The world in miniature fills the home studio of Annie (Toni Collette), the horror genre’s latest mom to take on otherworldly forces for the sake of her children. Annie is an artist who re-creates scenes from her life in dollhouse-like dioramas with unsettling precision, her recent fixation being portrayals of her mother’s illness and death. The multiplication of domestic space in Annie’s craft intensifies the suffocating interiority that gives this spectral drama much of its eerie mood. Also disquieting is Milly Shapiro, the actor who plays Annie’s reticent daughter, Charlie, and whose face startles with the gravity of one who is 10 years old and 40 at the same time.

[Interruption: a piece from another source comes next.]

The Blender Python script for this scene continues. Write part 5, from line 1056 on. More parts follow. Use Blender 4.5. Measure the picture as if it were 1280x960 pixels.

But mood is the key to Hereditary, because plot and character motivation fall flat after the first half hour or so. Each of the four leads — Collette and Shapiro are flanked by Alex Wolff as son/brother and Gabriel Byrne as husband/father — seems to have played their part with the other actors absent; Collette’s and the children’s individually strong performances never capture the intimacy of four people who have lived and loved one another as a family. Byrne, meanwhile, acts a role so bumbling and irrelevant that it’s hard to take his predictable attempts at gaslighting seriously. Hereditary’s conclusion comes as a relief after two hours that feel more like three, with the film’s strong start finally collapsing on itself with a laughably literal explication of the family’s haunting. It’s not that the movie is bad per se. It’s that it starts out aspiring to be good and ends aspiring to be bad enough to be good, but it doesn’t achieve either status.